* start *
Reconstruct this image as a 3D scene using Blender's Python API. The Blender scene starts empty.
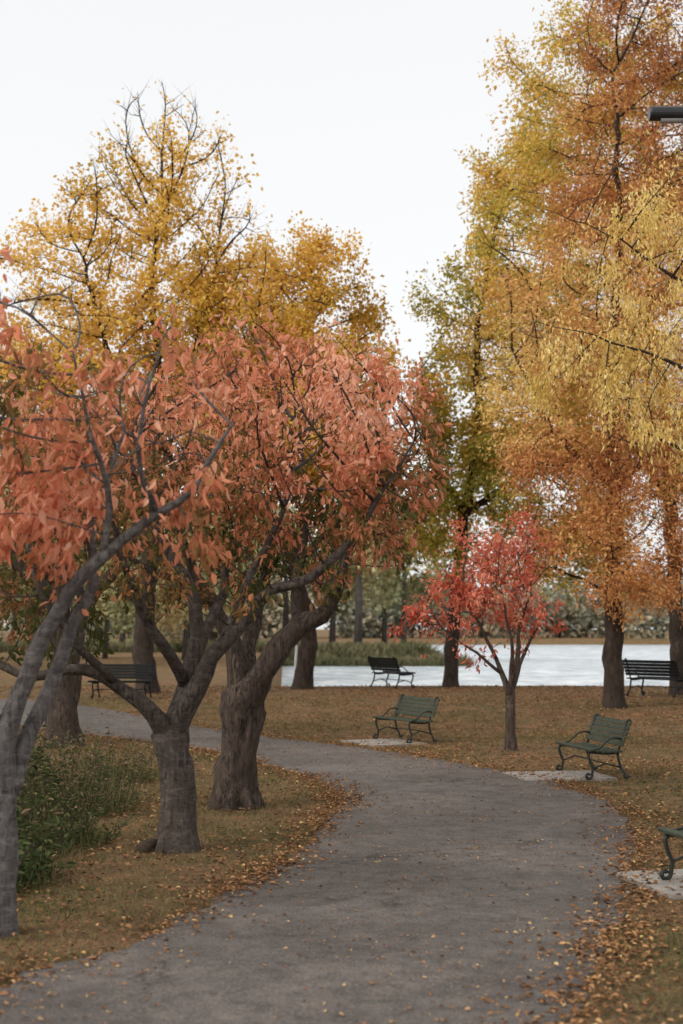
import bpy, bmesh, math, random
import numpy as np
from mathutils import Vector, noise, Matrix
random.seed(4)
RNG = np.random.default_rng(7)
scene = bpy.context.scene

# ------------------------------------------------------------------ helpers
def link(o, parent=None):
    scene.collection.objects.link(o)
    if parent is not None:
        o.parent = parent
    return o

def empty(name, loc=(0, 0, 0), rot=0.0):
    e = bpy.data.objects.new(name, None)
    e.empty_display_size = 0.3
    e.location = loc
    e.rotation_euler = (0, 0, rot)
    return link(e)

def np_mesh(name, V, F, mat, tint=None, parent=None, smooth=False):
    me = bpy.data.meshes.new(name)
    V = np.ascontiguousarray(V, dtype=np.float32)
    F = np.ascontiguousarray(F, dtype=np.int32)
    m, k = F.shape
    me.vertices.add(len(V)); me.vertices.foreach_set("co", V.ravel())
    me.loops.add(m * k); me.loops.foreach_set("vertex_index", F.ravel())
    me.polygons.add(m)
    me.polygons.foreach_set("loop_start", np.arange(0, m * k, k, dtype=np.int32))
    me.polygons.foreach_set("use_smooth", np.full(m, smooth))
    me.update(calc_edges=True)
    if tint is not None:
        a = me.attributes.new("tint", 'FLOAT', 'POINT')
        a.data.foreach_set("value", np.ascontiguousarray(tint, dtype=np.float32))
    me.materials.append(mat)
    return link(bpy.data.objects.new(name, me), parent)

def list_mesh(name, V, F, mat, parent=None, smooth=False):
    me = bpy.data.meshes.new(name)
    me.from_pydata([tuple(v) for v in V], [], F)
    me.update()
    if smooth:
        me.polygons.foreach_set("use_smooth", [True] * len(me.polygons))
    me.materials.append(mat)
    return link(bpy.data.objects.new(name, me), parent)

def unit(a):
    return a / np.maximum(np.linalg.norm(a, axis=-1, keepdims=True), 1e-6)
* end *
* start *
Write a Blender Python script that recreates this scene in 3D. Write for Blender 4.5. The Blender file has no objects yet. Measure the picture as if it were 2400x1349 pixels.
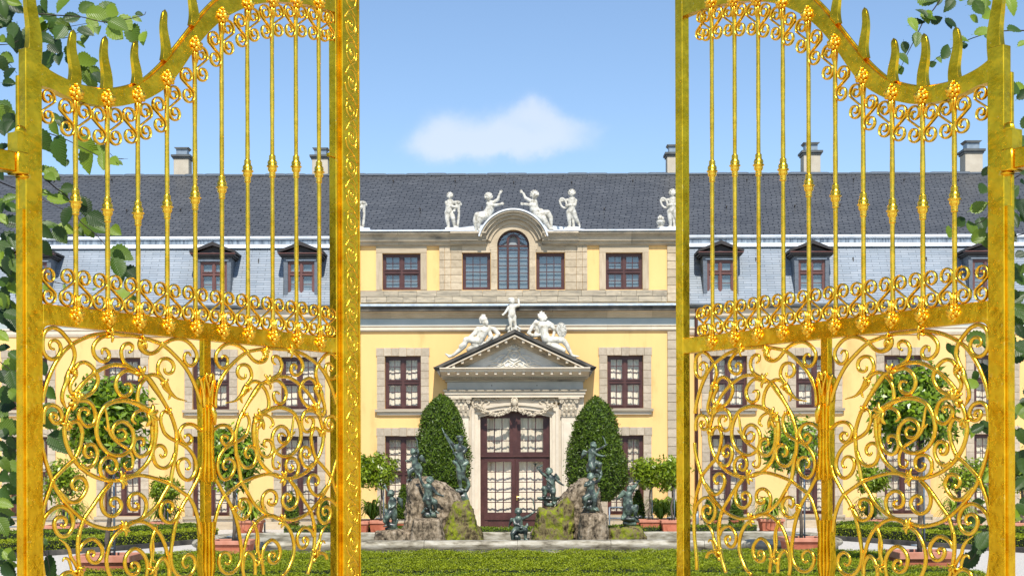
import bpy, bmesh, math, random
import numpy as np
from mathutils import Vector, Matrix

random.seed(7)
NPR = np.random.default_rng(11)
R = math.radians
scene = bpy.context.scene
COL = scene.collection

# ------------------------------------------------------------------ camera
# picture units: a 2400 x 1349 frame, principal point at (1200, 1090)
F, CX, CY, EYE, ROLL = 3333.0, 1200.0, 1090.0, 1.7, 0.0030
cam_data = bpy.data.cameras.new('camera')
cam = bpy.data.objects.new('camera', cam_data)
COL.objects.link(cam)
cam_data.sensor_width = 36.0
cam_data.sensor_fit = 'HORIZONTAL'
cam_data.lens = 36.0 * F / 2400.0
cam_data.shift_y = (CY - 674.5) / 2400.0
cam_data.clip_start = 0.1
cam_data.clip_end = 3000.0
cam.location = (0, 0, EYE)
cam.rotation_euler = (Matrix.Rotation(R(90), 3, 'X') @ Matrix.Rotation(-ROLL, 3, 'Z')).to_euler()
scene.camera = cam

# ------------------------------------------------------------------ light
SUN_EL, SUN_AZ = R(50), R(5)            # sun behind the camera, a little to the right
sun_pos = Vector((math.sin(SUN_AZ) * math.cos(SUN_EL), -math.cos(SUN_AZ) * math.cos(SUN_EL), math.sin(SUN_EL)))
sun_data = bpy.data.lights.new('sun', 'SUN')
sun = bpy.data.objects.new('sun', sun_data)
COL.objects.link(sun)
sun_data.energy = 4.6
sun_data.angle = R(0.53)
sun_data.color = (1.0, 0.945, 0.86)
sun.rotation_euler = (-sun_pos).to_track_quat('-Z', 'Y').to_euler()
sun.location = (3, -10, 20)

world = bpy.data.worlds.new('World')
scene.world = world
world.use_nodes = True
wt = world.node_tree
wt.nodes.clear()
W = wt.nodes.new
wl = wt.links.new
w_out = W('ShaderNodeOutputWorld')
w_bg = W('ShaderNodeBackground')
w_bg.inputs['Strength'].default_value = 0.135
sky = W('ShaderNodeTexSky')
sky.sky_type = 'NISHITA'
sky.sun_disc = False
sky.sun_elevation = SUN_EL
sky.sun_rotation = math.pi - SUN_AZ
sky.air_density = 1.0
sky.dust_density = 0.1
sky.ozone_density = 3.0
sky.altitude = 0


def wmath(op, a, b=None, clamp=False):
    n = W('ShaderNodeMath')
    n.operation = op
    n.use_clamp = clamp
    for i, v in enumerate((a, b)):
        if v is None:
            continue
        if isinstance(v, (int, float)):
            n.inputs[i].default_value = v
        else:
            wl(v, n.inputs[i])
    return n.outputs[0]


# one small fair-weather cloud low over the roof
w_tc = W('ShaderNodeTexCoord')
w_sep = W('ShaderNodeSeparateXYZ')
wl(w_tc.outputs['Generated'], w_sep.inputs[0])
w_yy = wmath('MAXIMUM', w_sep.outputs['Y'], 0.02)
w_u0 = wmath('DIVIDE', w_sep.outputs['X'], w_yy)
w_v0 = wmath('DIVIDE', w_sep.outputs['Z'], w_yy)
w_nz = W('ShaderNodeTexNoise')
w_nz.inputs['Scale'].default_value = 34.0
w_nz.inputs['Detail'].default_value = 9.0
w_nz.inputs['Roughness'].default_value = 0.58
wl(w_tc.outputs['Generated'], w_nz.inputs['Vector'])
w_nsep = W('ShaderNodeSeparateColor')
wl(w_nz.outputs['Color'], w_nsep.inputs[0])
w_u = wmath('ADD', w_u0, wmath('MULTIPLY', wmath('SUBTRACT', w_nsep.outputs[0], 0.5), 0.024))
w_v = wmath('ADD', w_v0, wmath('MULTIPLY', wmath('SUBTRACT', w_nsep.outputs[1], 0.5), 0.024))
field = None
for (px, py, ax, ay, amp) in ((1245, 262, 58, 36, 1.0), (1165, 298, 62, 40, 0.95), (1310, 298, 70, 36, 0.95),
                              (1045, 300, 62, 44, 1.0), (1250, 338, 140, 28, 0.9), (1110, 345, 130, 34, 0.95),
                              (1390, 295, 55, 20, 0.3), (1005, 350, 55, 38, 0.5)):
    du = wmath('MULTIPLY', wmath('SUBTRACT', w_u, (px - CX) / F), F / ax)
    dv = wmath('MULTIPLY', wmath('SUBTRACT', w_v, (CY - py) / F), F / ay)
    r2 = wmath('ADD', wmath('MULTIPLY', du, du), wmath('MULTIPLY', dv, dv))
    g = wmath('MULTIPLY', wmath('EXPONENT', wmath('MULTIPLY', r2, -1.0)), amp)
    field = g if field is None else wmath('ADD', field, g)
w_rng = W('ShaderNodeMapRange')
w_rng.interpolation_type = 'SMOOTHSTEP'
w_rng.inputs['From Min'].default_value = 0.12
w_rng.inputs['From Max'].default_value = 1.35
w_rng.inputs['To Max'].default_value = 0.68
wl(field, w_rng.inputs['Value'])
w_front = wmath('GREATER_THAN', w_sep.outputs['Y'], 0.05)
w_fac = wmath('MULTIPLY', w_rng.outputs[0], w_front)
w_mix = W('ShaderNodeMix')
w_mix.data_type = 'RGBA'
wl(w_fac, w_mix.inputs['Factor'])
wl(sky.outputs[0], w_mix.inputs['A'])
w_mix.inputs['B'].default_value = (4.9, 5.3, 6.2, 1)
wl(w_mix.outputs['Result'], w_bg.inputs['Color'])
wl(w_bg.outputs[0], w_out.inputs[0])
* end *
* start *
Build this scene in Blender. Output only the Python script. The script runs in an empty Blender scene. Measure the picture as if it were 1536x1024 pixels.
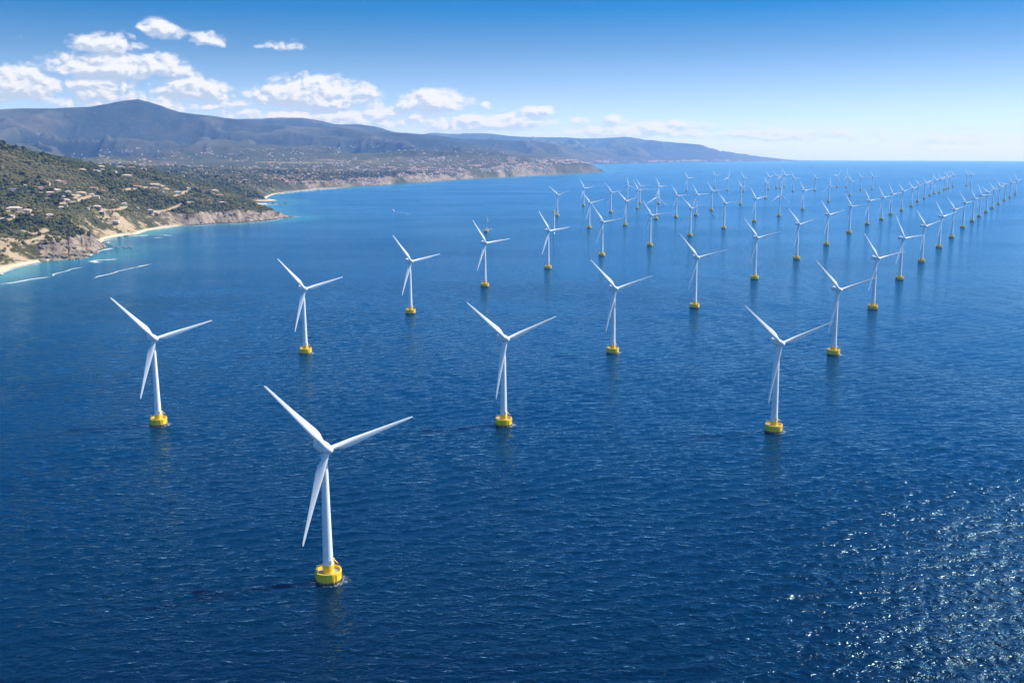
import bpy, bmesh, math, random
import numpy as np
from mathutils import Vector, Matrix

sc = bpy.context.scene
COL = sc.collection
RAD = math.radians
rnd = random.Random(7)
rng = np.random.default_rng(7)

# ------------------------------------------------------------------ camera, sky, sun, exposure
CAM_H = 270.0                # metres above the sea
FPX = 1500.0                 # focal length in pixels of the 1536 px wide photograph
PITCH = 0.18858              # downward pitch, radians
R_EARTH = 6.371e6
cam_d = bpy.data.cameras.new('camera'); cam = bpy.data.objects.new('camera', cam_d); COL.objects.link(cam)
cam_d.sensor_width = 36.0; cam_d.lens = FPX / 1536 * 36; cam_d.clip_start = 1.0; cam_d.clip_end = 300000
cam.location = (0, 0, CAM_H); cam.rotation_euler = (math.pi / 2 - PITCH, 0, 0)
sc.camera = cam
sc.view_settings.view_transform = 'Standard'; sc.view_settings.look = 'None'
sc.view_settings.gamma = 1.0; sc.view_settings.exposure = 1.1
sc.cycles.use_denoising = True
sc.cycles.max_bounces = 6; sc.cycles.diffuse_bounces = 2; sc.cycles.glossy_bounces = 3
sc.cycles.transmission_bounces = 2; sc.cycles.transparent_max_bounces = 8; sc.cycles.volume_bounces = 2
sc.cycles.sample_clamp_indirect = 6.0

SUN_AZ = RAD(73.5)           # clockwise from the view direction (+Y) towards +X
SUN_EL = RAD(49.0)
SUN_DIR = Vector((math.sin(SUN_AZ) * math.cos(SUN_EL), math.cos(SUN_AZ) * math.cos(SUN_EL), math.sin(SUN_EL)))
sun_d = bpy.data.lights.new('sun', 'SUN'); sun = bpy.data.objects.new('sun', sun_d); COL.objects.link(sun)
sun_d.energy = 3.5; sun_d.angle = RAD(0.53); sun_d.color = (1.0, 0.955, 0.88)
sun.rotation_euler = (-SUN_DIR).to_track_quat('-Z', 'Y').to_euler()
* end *
_Prompt_.
Show each line of the data that contains the string "were".

_Output below_.
Write a Blender Python script that recreates this scene in 3D. Write for Blender 4.5. The Blender file has no objects yet. Measure the picture as if it were 2400x1349 pixels.
Build this scene in Blender. Output only the Python script. The script runs in an empty Blender scene. Measure the picture as if it were 1536x1024 pixels.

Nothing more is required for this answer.